* **MATERIAL PROVIDED**:

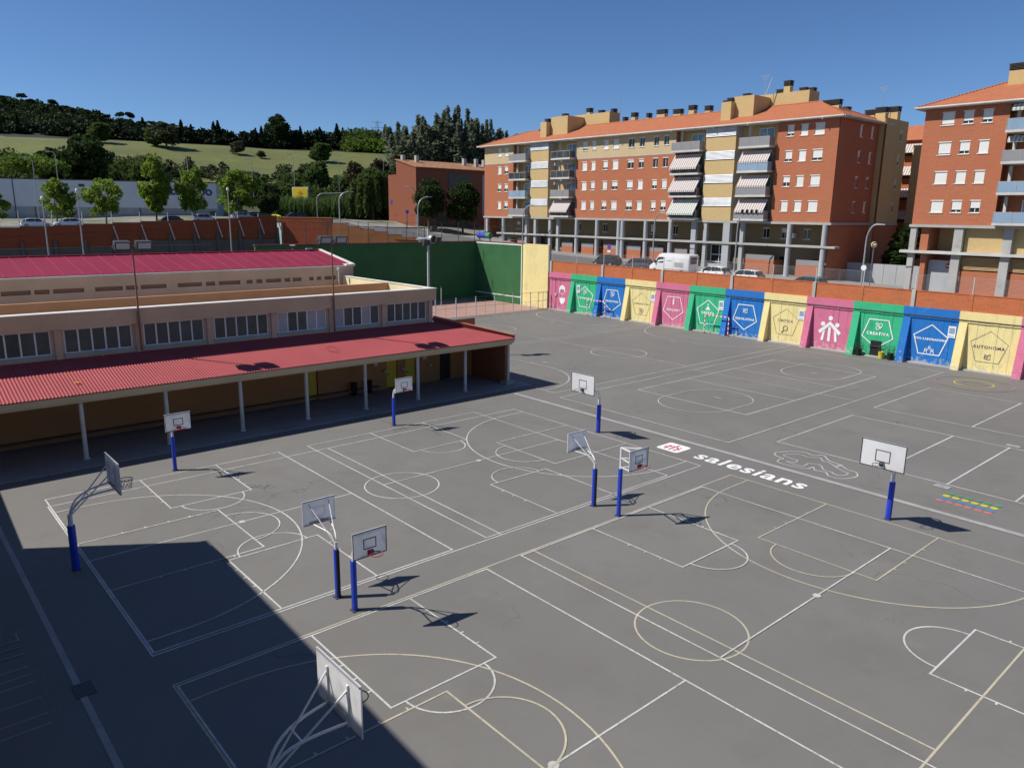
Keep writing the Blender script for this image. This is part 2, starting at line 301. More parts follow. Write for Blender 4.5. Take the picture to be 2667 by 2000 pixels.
# ------------------------------------------------------------------ terrain
def sstep(a, b, x): t = min(1, max(0, (x-a)/(b-a))); return t*t*(3-2*t)
def lerp_tab(tab, x):
    if x <= tab[0][0]: return tab[0][1]
    for (a, va), (b, vb) in zip(tab, tab[1:]):
        if x <= b: return va+(vb-va)*(x-a)/(b-a)
    return tab[-1][1]
CP = [(66, 97, 8.2), (62, 97, 8.7), (56, 103, 10.2), (50, 110, 10.8), (46, 112, 10.6), (30, 112, 9.6), (14, 112, 9.0), (0, 112, 8.7), (-30, 112, 8.5), (14, 150, 8.9), (30, 150, 9.2), (50, 150, 9.9), (65, 150, 10.6), (60, 125, 10.7), (88, 128, 9.6), (88, 142, 10.6),
      (112, 130, 9.4), (80, 112, 8.4), (70, 130, 10.4), (76, 150, 11.0), (120, 160, 11.2), (72, 104, 7.8), (95, 112, 7.9), (140, 120, 9.0), (60, 116, 10.6), (72, 118, 9.4), (20, 190, 10.0), (60, 175, 11.0), (-30, 150, 8.6)]
RIDGE = [(14, 6), (40, 30), (50, 62), (55, 105), (57, 128), (66, 122), (70.8, 128), (73.5, 137), (78, 162), (83, 175), (95, 180)]
def street_z(y): return 5.0+.03*(y-39)
def near_z(x, y):
    sw = sz = 0
    for a, b, c in CP:
        q = 1/(((x-a)**2+(y-b)**2)**1.6+.5); sw += q; sz += q*c
    zi = sz/sw
    k = sstep(90, 112, y)*1.0
    if x < 71: k = max(k, sstep(71.5, 67, x))
    return street_z(y)*(1-k)+zi*k
def tz(x, y):
    r = math.hypot(x, y); a = math.degrees(math.atan2(y, x))
    if r < 190: return near_z(x, y)
    rp = lerp_tab(RIDGE, a); k = min(1, rp/125)
    el = lambda px: px*1.2057/1963.35
    tab = [(200, 11.0), (250, 12.63+250*el(45*k)), (330, 12.63+330*el(112*k)), (365, 12.63+365*el(118*k)), (560, 12.63+560*el(rp)), (900, 12.63+700*el(rp*.85)), (6000, 12.63+700*el(rp*.85))]
    zf = lerp_tab(tab, r)
    if r > 215: zf += (math.sin(x*.031+y*.017)*1.1+math.sin(x*.011-y*.023+1)*1.4)*min(1, (r-215)/200)
    q = sstep(190, 225, r)
    return (near_z(x, y) if r < 226 else 0)*(1-q)+zf*q
def yb(x): return 106.35 if x <= 48.2 else (106.35+(x-48.2)*(91.6-106.35)/(62-48.2) if x < 62 else 89.9)
def terrain():
    mb = MB(); mi = []
    def patch(xs, fy):
        cols = [[(x, y, tz(x, y)) for y in fy(x)] for x in xs]; k = len(mb.v); ny = len(cols[0])
        for c in cols: mb.v += c
        for i in range(len(xs)-1):
            for j in range(ny-1):
                mb.f.append((k+i*ny+j, k+(i+1)*ny+j, k+(i+1)*ny+j+1, k+i*ny+j+1))
                cx, cy = (xs[i]+xs[i+1])/2, (cols[i][j][1]+cols[i][j+1][1])/2; r = math.hypot(cx, cy)
                mi.append(0 if r < 196 else 1 if r < 246 else 2 if r < 342 else 3)
    xa = [-60+i*3 for i in range(36)]+[48.2, 49.6, 51, 52.4, 53.8, 55.2, 56.6, 58, 59.4, 60.8, 61.99, 62.01, 63.5, 65, 66.5, 68, 69.5, 71.35]
    patch(xa, lambda x: [yb(x)+(112-yb(x))*j/6 for j in range(7)])
    patch([71.35+i*2.4 for i in range(40)]+[170, 180, 200], lambda x: [-80+i*6 for i in range(29)]+[91, 94, 97, 100, 103, 106, 109, 112])
    def geo(a, step, k, lim):
        o = [a]
        while o[-1] < lim: o.append(o[-1]+step); step *= k
        return o
    ys = geo(112, 2.5, 1.035, 6000); xr = geo(200, 5, 1.06, 6000); xl = [-v for v in geo(60, 4, 1.09, 3000)][::-1]
    patch(xl[:-1]+xa+[71.35+i*2.4 for i in range(1, 40)]+[170, 180]+xr, lambda x: ys)
    patch(xr, lambda x: [-3000, -1000, -400, -80, -20, 40, 80, 112])
    me = mb.mesh('terrain')
    for k in ('soil', 'scrub', 'meadow', 'hill_dark'): me.materials.append(MATS[k])
    me.polygons.foreach_set('material_index', mi); me.polygons.foreach_set('use_smooth', [True]*len(mi))
    o = link('terrain', me, None); struct(o); return o
terrain()

def drape(name, m, rows, dz):                             # rows: list of polylines of equal length -> sheet on the terrain
    mb = MB(); n = len(rows[0])
    for r in rows: mb.v += [(x, y, tz(x, y)+dz) for x, y in r]
    for i in range(len(rows)-1):
        for j in range(n-1): mb.f.append((i*n+j, (i+1)*n+j, (i+1)*n+j+1, i*n+j+1))
    mb.smooth = True; return struct(mb.build(name, m))
def strip(p0, p1, w0, w1, n=24, m=4):
    p0 = Vector(p0); p1 = Vector(p1); t = (p1-p0).normalized(); nn = Vector((-t.y, t.x))
    return [[tuple(p0.lerp(p1, i/n)+nn*(w0+(w1-w0)*j/m)) for i in range(n+1)] for j in range(m+1)]
yy = [-80+i*3 for i in range(69)]
drape('street', 'road', [[(x, y) for y in yy] for x in (72.9, 75, 77, 79, 81, 83.2)], .06)
drape('avenue', 'road', [[(x, y) for x in [-50+i*3 for i in range(44)]] for y in (144, 146, 148, 150, 152, 154, 156)], .13)
drape('side_road', 'road', strip((76, 100), (62, 146), -7, 4, 30, 5), .10)
drape('side_road', 'road', strip((48, 113), (74, 113), -4, 4, 20, 5), .16)
for nm, x0, x1 in (('pavement', 71.5, 72.9), ('pavement', 83.2, 90.4)):
    mb = MB(); 
    for y0, y1 in zip(yy[:-6], yy[1:-5]):
        h = .16
        mb.hexa([(x0, y0, street_z(y0)-.4), (x1, y0, street_z(y0)-.4), (x1, y1, street_z(y1)-.4), (x0, y1, street_z(y1)-.4)],
                [(x0, y0, max(tz(x0, y0), tz(x1, y0))+h), (x1, y0, max(tz(x0, y0), tz(x1, y0))+h), (x1, y1, max(tz(x0, y1), tz(x1, y1))+h), (x0, y1, max(tz(x0, y1), tz(x1, y1))+h)])
    struct(mb.build(nm, 'pavement'))
drape('pavement', 'pavement', strip((70, 126), (86, 126.5), -3, 2, 12, 3), .2)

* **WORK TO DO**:
Pictures are to be left out; repeat all the remaining data exactly.

* **SOLUTION TO THE PROBLEM**:
Keep writing the Blender script for this image. This is part 2, starting at line 301. More parts follow. Write for Blender 4.5. Take the picture to be 2667 by 2000 pixels.
# ------------------------------------------------------------------ terrain
def sstep(a, b, x): t = min(1, max(0, (x-a)/(b-a))); return t*t*(3-2*t)
def lerp_tab(tab, x):
    if x <= tab[0][0]: return tab[0][1]
    for (a, va), (b, vb) in zip(tab, tab[1:]):
        if x <= b: return va+(vb-va)*(x-a)/(b-a)
    return tab[-1][1]
CP = [(66, 97, 8.2), (62, 97, 8.7), (56, 103, 10.2), (50, 110, 10.8), (46, 112, 10.6), (30, 112, 9.6), (14, 112, 9.0), (0, 112, 8.7), (-30, 112, 8.5), (14, 150, 8.9), (30, 150, 9.2), (50, 150, 9.9), (65, 150, 10.6), (60, 125, 10.7), (88, 128, 9.6), (88, 142, 10.6),
      (112, 130, 9.4), (80, 112, 8.4), (70, 130, 10.4), (76, 150, 11.0), (120, 160, 11.2), (72, 104, 7.8), (95, 112, 7.9), (140, 120, 9.0), (60, 116, 10.6), (72, 118, 9.4), (20, 190, 10.0), (60, 175, 11.0), (-30, 150, 8.6)]
RIDGE = [(14, 6), (40, 30), (50, 62), (55, 105), (57, 128), (66, 122), (70.8, 128), (73.5, 137), (78, 162), (83, 175), (95, 180)]
def street_z(y): return 5.0+.03*(y-39)
def near_z(x, y):
    sw = sz = 0
    for a, b, c in CP:
        q = 1/(((x-a)**2+(y-b)**2)**1.6+.5); sw += q; sz += q*c
    zi = sz/sw
    k = sstep(90, 112, y)*1.0
    if x < 71: k = max(k, sstep(71.5, 67, x))
    return street_z(y)*(1-k)+zi*k
def tz(x, y):
    r = math.hypot(x, y); a = math.degrees(math.atan2(y, x))
    if r < 190: return near_z(x, y)
    rp = lerp_tab(RIDGE, a); k = min(1, rp/125)
    el = lambda px: px*1.2057/1963.35
    tab = [(200, 11.0), (250, 12.63+250*el(45*k)), (330, 12.63+330*el(112*k)), (365, 12.63+365*el(118*k)), (560, 12.63+560*el(rp)), (900, 12.63+700*el(rp*.85)), (6000, 12.63+700*el(rp*.85))]
    zf = lerp_tab(tab, r)
    if r > 215: zf += (math.sin(x*.031+y*.017)*1.1+math.sin(x*.011-y*.023+1)*1.4)*min(1, (r-215)/200)
    q = sstep(190, 225, r)
    return (near_z(x, y) if r < 226 else 0)*(1-q)+zf*q
def yb(x): return 106.35 if x <= 48.2 else (106.35+(x-48.2)*(91.6-106.35)/(62-48.2) if x < 62 else 89.9)
def terrain():
    mb = MB(); mi = []
    def patch(xs, fy):
        cols = [[(x, y, tz(x, y)) for y in fy(x)] for x in xs]; k = len(mb.v); ny = len(cols[0])
        for c in cols: mb.v += c
        for i in range(len(xs)-1):
            for j in range(ny-1):
                mb.f.append((k+i*ny+j, k+(i+1)*ny+j, k+(i+1)*ny+j+1, k+i*ny+j+1))
                cx, cy = (xs[i]+xs[i+1])/2, (cols[i][j][1]+cols[i][j+1][1])/2; r = math.hypot(cx, cy)
                mi.append(0 if r < 196 else 1 if r < 246 else 2 if r < 342 else 3)
    xa = [-60+i*3 for i in range(36)]+[48.2, 49.6, 51, 52.4, 53.8, 55.2, 56.6, 58, 59.4, 60.8, 61.99, 62.01, 63.5, 65, 66.5, 68, 69.5, 71.35]
    patch(xa, lambda x: [yb(x)+(112-yb(x))*j/6 for j in range(7)])
    patch([71.35+i*2.4 for i in range(40)]+[170, 180, 200], lambda x: [-80+i*6 for i in range(29)]+[91, 94, 97, 100, 103, 106, 109, 112])
    def geo(a, step, k, lim):
        o = [a]
        while o[-1] < lim: o.append(o[-1]+step); step *= k
        return o
    ys = geo(112, 2.5, 1.035, 6000); xr = geo(200, 5, 1.06, 6000); xl = [-v for v in geo(60, 4, 1.09, 3000)][::-1]
    patch(xl[:-1]+xa+[71.35+i*2.4 for i in range(1, 40)]+[170, 180]+xr, lambda x: ys)
    patch(xr, lambda x: [-3000, -1000, -400, -80, -20, 40, 80, 112])
    me = mb.mesh('terrain')
    for k in ('soil', 'scrub', 'meadow', 'hill_dark'): me.materials.append(MATS[k])
    me.polygons.foreach_set('material_index', mi); me.polygons.foreach_set('use_smooth', [True]*len(mi))
    o = link('terrain', me, None); struct(o); return o
terrain()

def drape(name, m, rows, dz):                             # rows: list of polylines of equal length -> sheet on the terrain
    mb = MB(); n = len(rows[0])
    for r in rows: mb.v += [(x, y, tz(x, y)+dz) for x, y in r]
    for i in range(len(rows)-1):
        for j in range(n-1): mb.f.append((i*n+j, (i+1)*n+j, (i+1)*n+j+1, i*n+j+1))
    mb.smooth = True; return struct(mb.build(name, m))
def strip(p0, p1, w0, w1, n=24, m=4):
    p0 = Vector(p0); p1 = Vector(p1); t = (p1-p0).normalized(); nn = Vector((-t.y, t.x))
    return [[tuple(p0.lerp(p1, i/n)+nn*(w0+(w1-w0)*j/m)) for i in range(n+1)] for j in range(m+1)]
yy = [-80+i*3 for i in range(69)]
drape('street', 'road', [[(x, y) for y in yy] for x in (72.9, 75, 77, 79, 81, 83.2)], .06)
drape('avenue', 'road', [[(x, y) for x in [-50+i*3 for i in range(44)]] for y in (144, 146, 148, 150, 152, 154, 156)], .13)
drape('side_road', 'road', strip((76, 100), (62, 146), -7, 4, 30, 5), .10)
drape('side_road', 'road', strip((48, 113), (74, 113), -4, 4, 20, 5), .16)
for nm, x0, x1 in (('pavement', 71.5, 72.9), ('pavement', 83.2, 90.4)):
    mb = MB(); 
    for y0, y1 in zip(yy[:-6], yy[1:-5]):
        h = .16
        mb.hexa([(x0, y0, street_z(y0)-.4), (x1, y0, street_z(y0)-.4), (x1, y1, street_z(y1)-.4), (x0, y1, street_z(y1)-.4)],
                [(x0, y0, max(tz(x0, y0), tz(x1, y0))+h), (x1, y0, max(tz(x0, y0), tz(x1, y0))+h), (x1, y1, max(tz(x0, y1), tz(x1, y1))+h), (x0, y1, max(tz(x0, y1), tz(x1, y1))+h)])
    struct(mb.build(nm, 'pavement'))
drape('pavement', 'pavement', strip((70, 126), (86, 126.5), -3, 2, 12, 3), .2)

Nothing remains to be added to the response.